### [To do]
Can you set down, exactly as they appear below, the lines from the opening of the material through the one bearing "COL = scene.collection", minus the pictures?

### [Input]
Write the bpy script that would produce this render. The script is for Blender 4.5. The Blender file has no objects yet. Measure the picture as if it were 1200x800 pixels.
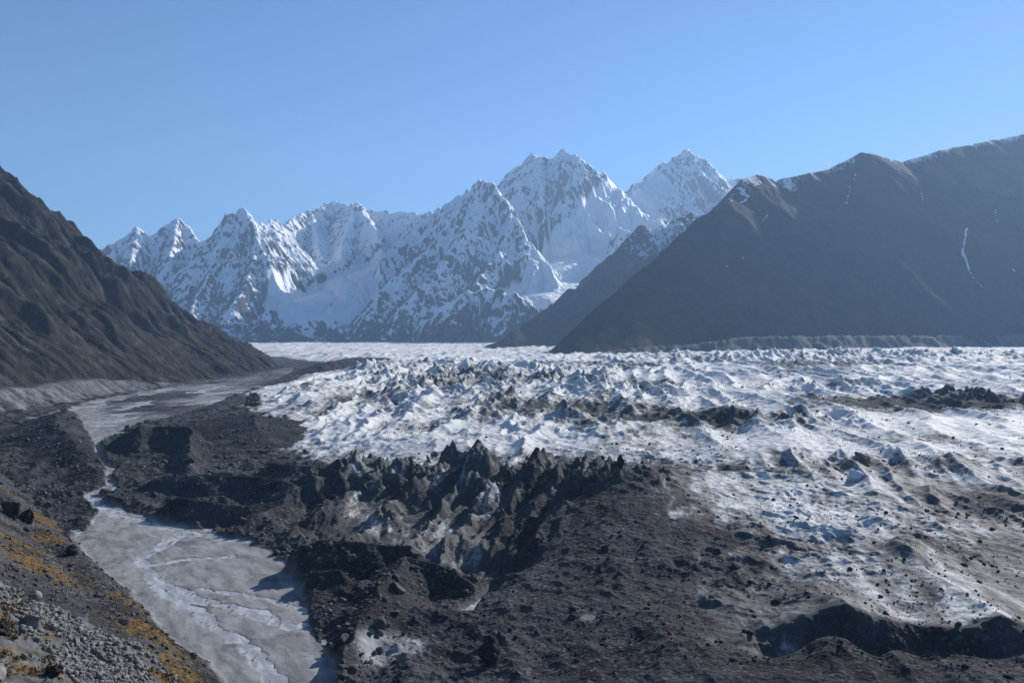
import bpy, math, random, time
import numpy as np
T0 = time.time()
F = 942.0            # focal length in pixels of the 1200 px wide photograph
CX, HY = 600.0, 388.0
CH = 120.0           # eye height above the river plain (m)
Q = 1.0
SUN_AZ, SUN_EL = 39.0, 26.5     # to the right of the view axis (+Y), above the horizon
f32 = np.float32

scene = bpy.context.scene
COL = scene.collection

# ------------------------------------------------------------------ noise
def _hash(ix, iy, seed):
    h = (ix.astype(np.uint32) * np.uint32(374761393) + iy.astype(np.uint32) * np.uint32(668265263)
         + np.uint32((seed * 2246822519) & 0xffffffff))
    h ^= h >> np.uint32(13); h *= np.uint32(1274126177); h ^= h >> np.uint32(16)
    return h
def _grad(ix, iy, fx, fy, seed):
    h = _hash(ix, iy, seed)
    a = (h & np.uint32(1023)).astype(f32) * f32(2 * math.pi / 1024)
    return np.cos(a) * fx + np.sin(a) * fy
def perlin(x, y, seed=0):
    x = np.asarray(x, f32); y = np.asarray(y, f32)
    x0 = np.floor(x); y0 = np.floor(y)
    fx = x - x0; fy = y - y0
    ix = x0.astype(np.int32); iy = y0.astype(np.int32)
    u = fx * fx * fx * (fx * (fx * 6 - 15) + 10); v = fy * fy * fy * (fy * (fy * 6 - 15) + 10)
    a = _grad(ix, iy, fx, fy, seed); b = _grad(ix + 1, iy, fx - 1, fy, seed)
    c = _grad(ix, iy + 1, fx, fy - 1, seed); d = _grad(ix + 1, iy + 1, fx - 1, fy - 1, seed)
    a += u * (b - a); c += u * (d - c)
    return (a + v * (c - a)) * f32(1.45)
def fbm(x, y, wl, octv, seed=0, gain=0.5):
    s = 0; a = 1.0; n = 0
    for o in range(octv):
        s = s + a * perlin(x / wl + 17.3 * o, y / wl - 9.1 * o, seed + o); n += a
        wl *= 0.5; a *= gain
    return s / n
def ridged(x, y, wl, octv, seed=0, gain=0.5):
    s = 0; a = 1.0; n = 0; w = 1.0
    for o in range(octv):
        r = 1 - np.abs(perlin(x / wl + 31.7 * o, y / wl + 5.3 * o, seed + o)) ; r = r * r
        s = s + a * r * w; n += a; w = np.clip(r * 1.6, 0, 1)
        wl *= 0.5; a *= gain
    return s / n
def worley(x, y, seed=0, jit=0.9):
    """F1, F2 and a random number of the nearest cell"""
    x = np.asarray(x, f32); y = np.asarray(y, f32)
    x0 = np.floor(x).astype(np.int32); y0 = np.floor(y).astype(np.int32)
    f1 = np.full(x.shape, 9, f32); f2 = f1.copy(); rid = np.zeros(x.shape, f32)
    for dx in (-1, 0, 1):
        for dy in (-1, 0, 1):
            h = _hash(x0 + dx, y0 + dy, seed)
            px = x0 + dx + 0.5 + jit * ((h & np.uint32(1023)).astype(f32) / 1023 - 0.5)
            py = y0 + dy + 0.5 + jit * (((h >> np.uint32(10)) & np.uint32(1023)).astype(f32) / 1023 - 0.5)
            r = ((h >> np.uint32(20)) & np.uint32(1023)).astype(f32) / 1023
            d = np.hypot(x - px, y - py)
            cl = d < f1
            f2 = np.where(cl, f1, np.minimum(f2, d)); rid = np.where(cl, r, rid); f1 = np.where(cl, d, f1)
    return f1, f2, rid
def sstep(a, b, x):
    t = np.clip((x - a) / (b - a), 0, 1); return t * t * (3 - 2 * t)
def mix(a, b, t): return a + (b - a) * t
def smax(a, b, k):
    h = np.clip(0.5 + 0.5 * (a - b) / k, 0, 1); return b + (a - b) * h + k * h * (1 - h)
def seg_dist(X, Y, pts):
    """distance to a polyline with heights: returns (distance, height at the nearest point, parameter 0..n)"""
    best = np.full(X.shape, 1e9, f32); zz = np.zeros(X.shape, f32); tt = np.zeros(X.shape, f32)
    for i in range(len(pts) - 1):
        (x0, y0, z0), (x1, y1, z1) = pts[i], pts[i + 1]
        dx, dy = x1 - x0, y1 - y0; L = dx * dx + dy * dy + 1e-6
        t = np.clip(((X - x0) * dx + (Y - y0) * dy) / L, 0, 1)
        d = np.hypot(X - x0 - t * dx, Y - y0 - t * dy)
        m = d < best
        best = np.where(m, d, best); zz = np.where(m, z0 + t * (z1 - z0), zz); tt = np.where(m, i + t, tt)
    return best, zz, tt
def W(px, py, d): return ((px - CX) / F * d, d, CH + (HY - py) / F * d)         # point seen at a pixel, d metres out
def G(px, py, z=0.0):
    d = (CH - z) * F / (py - HY); return ((px - CX) / F * d, d, z)               # point of the level z seen at a pixel

# ------------------------------------------------------------------ mesh from a grid of vertices
def grid_mesh(name, X, Y, Z, mat, attrs=None, keep=None, smooth=True):
    r, c = X.shape
    co = np.stack([X, Y, Z], -1).reshape(-1, 3).astype(f32)
    i = np.arange(r * c).reshape(r, c)
    q = np.stack([i[:-1, :-1], i[:-1, 1:], i[1:, 1:], i[1:, :-1]], -1).reshape(-1, 4)
    if keep is not None: q = q[keep.reshape(-1)]
    used = np.zeros(r * c, bool); used[q.reshape(-1)] = True
    remap = np.cumsum(used) - 1
    q = remap[q]; co = co[used]
    me = bpy.data.meshes.new(name)
    me.vertices.add(len(co)); me.vertices.foreach_set('co', co.ravel())
    me.loops.add(q.size); me.loops.foreach_set('vertex_index', q.ravel().astype(np.int32))
    me.polygons.add(len(q)); me.polygons.foreach_set('loop_start', np.arange(0, q.size, 4, dtype=np.int32))
    me.polygons.foreach_set('loop_total', np.full(len(q), 4, np.int32))
    me.polygons.foreach_set('use_smooth', np.full(len(q), smooth))
    for k, v in (attrs or {}).items():
        a = me.attributes.new(k, 'FLOAT', 'POINT'); a.data.foreach_set('value', v.reshape(-1)[used].astype(f32))
    me.update(calc_edges=True); me.validate()
    me.materials.append(mat)
    o = bpy.data.objects.new(name, me); COL.objects.link(o)
    return o

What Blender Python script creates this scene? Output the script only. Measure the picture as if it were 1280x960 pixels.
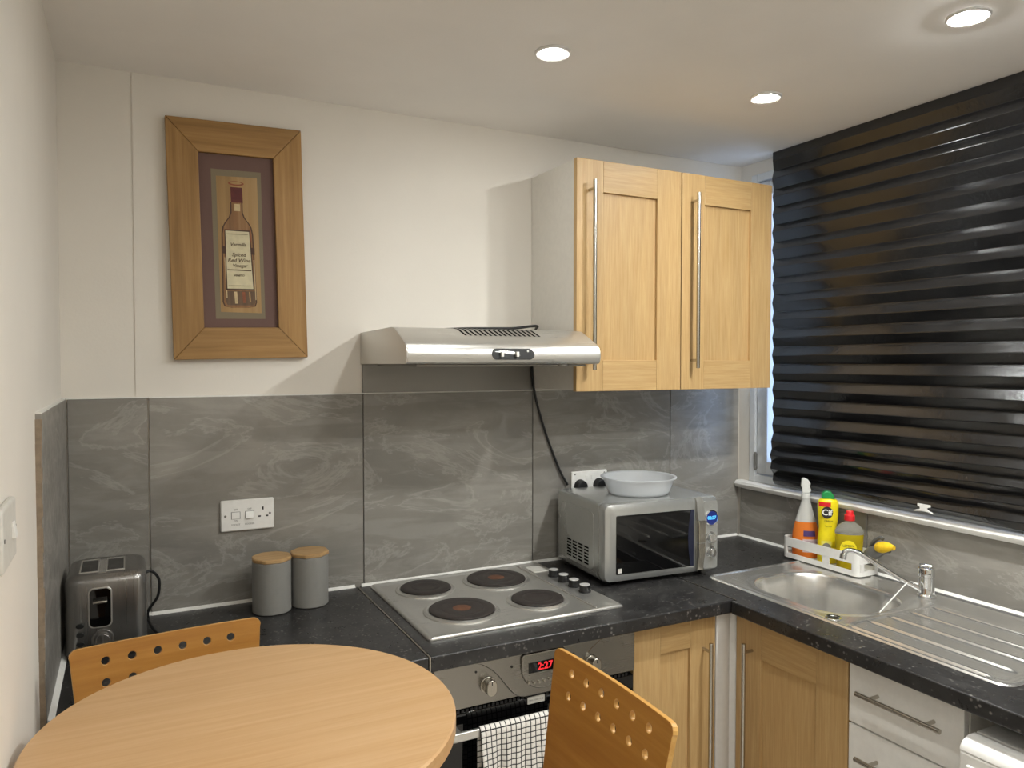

### [Result of the task]
Write the bpy script that would produce this render. The script is for Blender 4.5. The Blender file has no objects yet. Measure the picture as if it were 1200x800 pixels.
import bpy, math, random, time
import numpy as np
T0 = time.time()
F = 942.0            # focal length in pixels of the 1200 px wide photograph
CX, HY = 600.0, 388.0
CH = 120.0           # eye height above the river plain (m)
Q = 1.0
SUN_AZ, SUN_EL = 39.0, 26.5     # to the right of the view axis (+Y), above the horizon
f32 = np.float32

scene = bpy.context.scene
COL = scene.collection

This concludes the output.